If you are charged with a crime, you could face time in jail or prison, fines and experience long-lasting personal and financial consequences, including having a criminal record. Once you are suspected of a crime, it’s essential to contact an attorney and develop a defense strategy.

Criminal defense strategies typically fall under one of two types. First, either the defendant is entirely innocent, or he or she did commit the crime, but they should not be held responsible due to extenuating circumstances.

Defense strategies for an innocent person

There are three primary defenses for people accused of crimes they did not commit:

  • Lack of proof: Under the U.S. justice system, a defendant is innocent until proven guilty, and the prosecution must prove that guilt “beyond a reasonable doubt.” Your lawyer will attempt to discredit any evidence presented against you.
  • Mistaken identity: Many times, police arrest the wrong person for a crime due to investigative errors or inaccurate witness accounts.
  • Alibi: This type of evidence attempts to show the judge or jury that you were nowhere near the location where the incident happened and could not have physically committed the crime.

Defense strategies mitigating responsibility

In some cases, a person may have done what police allege, but there was a reasonable explanation of why they should not be penalized. These strategies include:

  • Self-defense: If you were protecting yourself or someone else, aggression could be mistaken for a crime.
  • Consent: Likewise, law enforcement can mistake consensual activity for a crime. However, this may not always lead to an acquittal.
  • Insanity: Defined as “the inability to distinguish right from wrong,” this strategy must be proven to a judge. The testimony of mental health or other health care professionals can be crucial.
  • Under the influence: While not a valid strategy for drunk or drugged driving, being under the influence of drugs or alcohol can be a legitimate defense to show you were not in a correct mental state when the crime was committed.
  • Entrapment: Law enforcement officials sometimes go to extremes to try to catch people committing crimes, but that can work against them if they go too far.

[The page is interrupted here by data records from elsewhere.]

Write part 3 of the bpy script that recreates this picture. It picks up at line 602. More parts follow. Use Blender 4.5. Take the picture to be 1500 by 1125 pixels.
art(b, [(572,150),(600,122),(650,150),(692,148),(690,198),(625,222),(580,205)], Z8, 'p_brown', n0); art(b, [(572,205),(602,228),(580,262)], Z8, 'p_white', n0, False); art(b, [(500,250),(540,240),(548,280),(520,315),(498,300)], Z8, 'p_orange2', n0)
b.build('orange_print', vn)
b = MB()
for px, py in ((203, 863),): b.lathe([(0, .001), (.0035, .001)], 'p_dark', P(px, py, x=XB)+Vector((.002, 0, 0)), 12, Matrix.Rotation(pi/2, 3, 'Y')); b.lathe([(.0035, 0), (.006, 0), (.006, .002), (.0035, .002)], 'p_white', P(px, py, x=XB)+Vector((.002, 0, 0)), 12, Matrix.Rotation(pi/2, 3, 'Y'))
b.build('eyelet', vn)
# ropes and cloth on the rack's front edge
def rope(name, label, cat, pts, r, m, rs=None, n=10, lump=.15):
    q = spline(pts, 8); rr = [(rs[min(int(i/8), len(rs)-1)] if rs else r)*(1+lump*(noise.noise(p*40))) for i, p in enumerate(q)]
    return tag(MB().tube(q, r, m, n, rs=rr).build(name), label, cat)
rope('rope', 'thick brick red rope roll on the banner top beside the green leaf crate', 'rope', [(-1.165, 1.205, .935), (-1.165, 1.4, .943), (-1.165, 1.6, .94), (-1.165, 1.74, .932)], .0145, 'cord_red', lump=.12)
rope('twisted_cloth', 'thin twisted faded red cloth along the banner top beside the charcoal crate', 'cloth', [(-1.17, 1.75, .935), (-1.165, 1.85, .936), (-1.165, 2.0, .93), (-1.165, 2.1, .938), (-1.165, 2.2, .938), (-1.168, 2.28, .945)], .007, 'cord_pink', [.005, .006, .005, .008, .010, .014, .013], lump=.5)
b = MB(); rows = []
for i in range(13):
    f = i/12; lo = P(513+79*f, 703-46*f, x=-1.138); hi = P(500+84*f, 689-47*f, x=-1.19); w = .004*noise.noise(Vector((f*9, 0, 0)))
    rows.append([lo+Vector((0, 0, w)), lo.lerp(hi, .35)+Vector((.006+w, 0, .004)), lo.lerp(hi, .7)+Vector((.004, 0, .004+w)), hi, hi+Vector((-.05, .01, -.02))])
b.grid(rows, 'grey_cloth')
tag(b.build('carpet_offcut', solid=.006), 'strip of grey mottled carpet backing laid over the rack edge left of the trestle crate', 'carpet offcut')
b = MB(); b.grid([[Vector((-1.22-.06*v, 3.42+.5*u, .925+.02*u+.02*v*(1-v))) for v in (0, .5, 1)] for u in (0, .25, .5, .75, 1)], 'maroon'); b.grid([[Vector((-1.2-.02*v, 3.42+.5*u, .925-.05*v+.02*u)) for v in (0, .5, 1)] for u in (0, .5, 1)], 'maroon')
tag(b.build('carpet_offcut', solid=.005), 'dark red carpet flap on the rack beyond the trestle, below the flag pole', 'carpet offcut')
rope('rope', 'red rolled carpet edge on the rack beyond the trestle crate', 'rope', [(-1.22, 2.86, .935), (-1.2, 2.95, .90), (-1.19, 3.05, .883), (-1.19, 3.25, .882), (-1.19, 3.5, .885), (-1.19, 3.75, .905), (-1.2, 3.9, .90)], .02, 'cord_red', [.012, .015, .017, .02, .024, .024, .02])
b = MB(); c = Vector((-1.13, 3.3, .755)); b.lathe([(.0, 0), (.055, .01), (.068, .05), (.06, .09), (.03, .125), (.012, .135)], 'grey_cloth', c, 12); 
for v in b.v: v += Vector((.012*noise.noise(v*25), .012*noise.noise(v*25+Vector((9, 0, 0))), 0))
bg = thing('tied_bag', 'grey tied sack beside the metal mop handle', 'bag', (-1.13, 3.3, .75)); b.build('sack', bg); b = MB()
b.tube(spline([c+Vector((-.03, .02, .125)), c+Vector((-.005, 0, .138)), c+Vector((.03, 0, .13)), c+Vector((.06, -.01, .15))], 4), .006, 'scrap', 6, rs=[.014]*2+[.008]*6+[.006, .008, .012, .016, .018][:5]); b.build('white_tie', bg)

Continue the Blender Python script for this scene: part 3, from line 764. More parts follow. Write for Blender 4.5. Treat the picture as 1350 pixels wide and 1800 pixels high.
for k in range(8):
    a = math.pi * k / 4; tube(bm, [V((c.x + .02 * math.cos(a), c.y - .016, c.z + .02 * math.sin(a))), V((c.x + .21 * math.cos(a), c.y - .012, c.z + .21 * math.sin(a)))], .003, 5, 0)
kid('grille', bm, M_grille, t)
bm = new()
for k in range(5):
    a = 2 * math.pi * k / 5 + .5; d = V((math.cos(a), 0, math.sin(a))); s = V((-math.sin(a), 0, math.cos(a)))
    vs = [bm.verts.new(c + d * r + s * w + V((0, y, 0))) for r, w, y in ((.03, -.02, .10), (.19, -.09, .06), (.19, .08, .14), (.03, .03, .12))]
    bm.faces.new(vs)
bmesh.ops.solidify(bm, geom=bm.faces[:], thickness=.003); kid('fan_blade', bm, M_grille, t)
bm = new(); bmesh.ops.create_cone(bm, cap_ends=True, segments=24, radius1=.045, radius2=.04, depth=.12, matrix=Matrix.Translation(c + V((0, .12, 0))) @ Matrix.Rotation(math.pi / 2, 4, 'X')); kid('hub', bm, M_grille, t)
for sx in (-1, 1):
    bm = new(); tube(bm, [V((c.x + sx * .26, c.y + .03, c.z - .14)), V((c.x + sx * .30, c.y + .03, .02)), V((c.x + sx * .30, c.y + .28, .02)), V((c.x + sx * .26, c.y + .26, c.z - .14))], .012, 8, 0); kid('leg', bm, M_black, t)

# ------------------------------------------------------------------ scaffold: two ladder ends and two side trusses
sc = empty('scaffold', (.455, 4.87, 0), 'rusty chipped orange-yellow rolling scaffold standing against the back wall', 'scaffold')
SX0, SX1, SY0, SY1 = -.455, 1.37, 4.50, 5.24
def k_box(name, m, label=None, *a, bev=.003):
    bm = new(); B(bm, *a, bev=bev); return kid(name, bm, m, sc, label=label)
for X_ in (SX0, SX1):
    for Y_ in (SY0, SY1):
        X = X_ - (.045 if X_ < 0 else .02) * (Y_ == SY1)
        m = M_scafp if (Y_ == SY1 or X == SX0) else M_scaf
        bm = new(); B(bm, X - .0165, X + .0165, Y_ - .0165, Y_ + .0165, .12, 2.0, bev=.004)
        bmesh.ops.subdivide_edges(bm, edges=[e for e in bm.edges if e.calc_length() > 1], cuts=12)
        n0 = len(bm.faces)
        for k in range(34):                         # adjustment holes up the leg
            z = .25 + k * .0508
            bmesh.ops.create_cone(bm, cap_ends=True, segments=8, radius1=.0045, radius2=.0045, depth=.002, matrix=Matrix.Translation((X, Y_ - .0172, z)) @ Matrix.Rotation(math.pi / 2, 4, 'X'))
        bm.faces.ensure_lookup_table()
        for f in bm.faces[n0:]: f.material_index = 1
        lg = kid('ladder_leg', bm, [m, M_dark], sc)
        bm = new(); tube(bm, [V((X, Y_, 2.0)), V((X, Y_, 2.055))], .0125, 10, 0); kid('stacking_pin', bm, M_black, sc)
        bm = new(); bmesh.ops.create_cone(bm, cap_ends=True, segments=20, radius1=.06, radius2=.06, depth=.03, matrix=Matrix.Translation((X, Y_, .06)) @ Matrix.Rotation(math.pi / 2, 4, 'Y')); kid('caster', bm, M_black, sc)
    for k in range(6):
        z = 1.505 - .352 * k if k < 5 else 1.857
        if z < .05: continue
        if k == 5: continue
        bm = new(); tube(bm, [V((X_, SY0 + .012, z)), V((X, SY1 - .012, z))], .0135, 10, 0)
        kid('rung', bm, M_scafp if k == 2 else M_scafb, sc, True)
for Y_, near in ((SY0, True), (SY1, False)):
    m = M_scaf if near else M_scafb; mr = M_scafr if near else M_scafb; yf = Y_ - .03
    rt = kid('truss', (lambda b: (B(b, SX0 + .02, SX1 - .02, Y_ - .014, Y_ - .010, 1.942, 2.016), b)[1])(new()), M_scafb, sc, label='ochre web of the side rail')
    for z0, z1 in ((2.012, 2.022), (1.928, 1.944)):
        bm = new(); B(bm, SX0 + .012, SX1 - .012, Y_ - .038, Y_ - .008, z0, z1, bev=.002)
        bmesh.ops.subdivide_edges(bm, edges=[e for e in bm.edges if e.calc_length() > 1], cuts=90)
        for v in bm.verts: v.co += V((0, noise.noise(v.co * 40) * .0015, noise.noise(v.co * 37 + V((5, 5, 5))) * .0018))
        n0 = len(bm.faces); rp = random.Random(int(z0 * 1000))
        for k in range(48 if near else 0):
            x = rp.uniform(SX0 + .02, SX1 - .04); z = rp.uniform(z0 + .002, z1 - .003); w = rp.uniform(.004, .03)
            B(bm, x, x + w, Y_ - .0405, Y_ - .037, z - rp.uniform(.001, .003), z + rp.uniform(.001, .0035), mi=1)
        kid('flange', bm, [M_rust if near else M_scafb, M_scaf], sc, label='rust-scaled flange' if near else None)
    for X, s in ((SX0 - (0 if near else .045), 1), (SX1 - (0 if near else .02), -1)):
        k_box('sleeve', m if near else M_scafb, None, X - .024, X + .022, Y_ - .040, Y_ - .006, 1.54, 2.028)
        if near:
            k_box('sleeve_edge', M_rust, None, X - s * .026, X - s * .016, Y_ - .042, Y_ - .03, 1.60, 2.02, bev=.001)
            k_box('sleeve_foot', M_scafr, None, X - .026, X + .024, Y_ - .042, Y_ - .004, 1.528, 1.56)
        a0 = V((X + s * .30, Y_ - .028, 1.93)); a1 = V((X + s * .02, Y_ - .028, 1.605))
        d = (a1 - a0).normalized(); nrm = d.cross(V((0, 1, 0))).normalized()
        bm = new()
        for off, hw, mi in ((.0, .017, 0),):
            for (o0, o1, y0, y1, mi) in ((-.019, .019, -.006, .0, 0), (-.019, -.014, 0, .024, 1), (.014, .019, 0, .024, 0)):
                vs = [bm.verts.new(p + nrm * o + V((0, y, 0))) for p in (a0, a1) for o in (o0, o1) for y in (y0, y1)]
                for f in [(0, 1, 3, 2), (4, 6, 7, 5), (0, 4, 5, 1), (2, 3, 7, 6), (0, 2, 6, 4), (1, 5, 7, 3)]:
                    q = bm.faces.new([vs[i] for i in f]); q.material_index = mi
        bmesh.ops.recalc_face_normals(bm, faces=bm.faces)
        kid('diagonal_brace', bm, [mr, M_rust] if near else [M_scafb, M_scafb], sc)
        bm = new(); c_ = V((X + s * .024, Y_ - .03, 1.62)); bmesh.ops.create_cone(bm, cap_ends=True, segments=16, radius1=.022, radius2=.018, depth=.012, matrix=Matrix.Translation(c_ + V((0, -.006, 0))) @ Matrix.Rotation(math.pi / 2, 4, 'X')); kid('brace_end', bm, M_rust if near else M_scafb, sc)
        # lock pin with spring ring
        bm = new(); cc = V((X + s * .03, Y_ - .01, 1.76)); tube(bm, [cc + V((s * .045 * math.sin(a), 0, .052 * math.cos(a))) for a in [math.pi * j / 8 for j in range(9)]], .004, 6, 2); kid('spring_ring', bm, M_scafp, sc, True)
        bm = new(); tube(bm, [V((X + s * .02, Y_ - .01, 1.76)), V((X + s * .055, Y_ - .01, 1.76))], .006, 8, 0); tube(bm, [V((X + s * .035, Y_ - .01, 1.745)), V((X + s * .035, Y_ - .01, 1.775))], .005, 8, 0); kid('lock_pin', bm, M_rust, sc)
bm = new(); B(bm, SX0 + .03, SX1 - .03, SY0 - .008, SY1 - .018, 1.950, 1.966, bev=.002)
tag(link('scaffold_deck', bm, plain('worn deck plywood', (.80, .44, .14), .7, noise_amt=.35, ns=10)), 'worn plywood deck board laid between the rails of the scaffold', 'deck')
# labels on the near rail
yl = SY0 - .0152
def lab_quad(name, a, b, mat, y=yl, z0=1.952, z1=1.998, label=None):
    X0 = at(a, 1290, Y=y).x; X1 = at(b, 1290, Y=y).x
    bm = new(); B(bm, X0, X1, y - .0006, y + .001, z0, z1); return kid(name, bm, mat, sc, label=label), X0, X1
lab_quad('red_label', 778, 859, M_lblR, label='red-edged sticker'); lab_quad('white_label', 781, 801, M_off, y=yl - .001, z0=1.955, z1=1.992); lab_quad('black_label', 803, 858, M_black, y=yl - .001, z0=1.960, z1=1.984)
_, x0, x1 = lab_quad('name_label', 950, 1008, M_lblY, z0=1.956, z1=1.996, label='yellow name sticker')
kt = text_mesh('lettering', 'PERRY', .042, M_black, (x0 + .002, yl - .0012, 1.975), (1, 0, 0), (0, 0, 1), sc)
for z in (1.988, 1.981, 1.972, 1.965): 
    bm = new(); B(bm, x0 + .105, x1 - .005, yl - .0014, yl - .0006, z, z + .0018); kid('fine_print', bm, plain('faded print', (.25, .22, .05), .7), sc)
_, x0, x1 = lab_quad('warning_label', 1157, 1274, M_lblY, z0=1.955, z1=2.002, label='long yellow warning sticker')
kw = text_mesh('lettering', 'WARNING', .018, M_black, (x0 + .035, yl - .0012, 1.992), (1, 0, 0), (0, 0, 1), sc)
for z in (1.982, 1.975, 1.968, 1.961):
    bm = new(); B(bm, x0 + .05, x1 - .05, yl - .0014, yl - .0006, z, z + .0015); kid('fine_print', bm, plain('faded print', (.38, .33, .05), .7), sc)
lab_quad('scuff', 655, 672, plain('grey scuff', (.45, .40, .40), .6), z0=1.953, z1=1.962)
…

Understand the charges and your rights to defend yourself

Many people wrongly believe they have little chance to clear their name if they are charged with a crime. However, an experienced criminal defense attorney here in Montana can help them devise the best strategy to minimize the repercussions.

Your lawyer will protect your rights under the Constitution and work for the best possible outcome, whether it’s having the charges dropped, reducing the penalties through a plea agreement, or minimizing fines and time spent behind bars.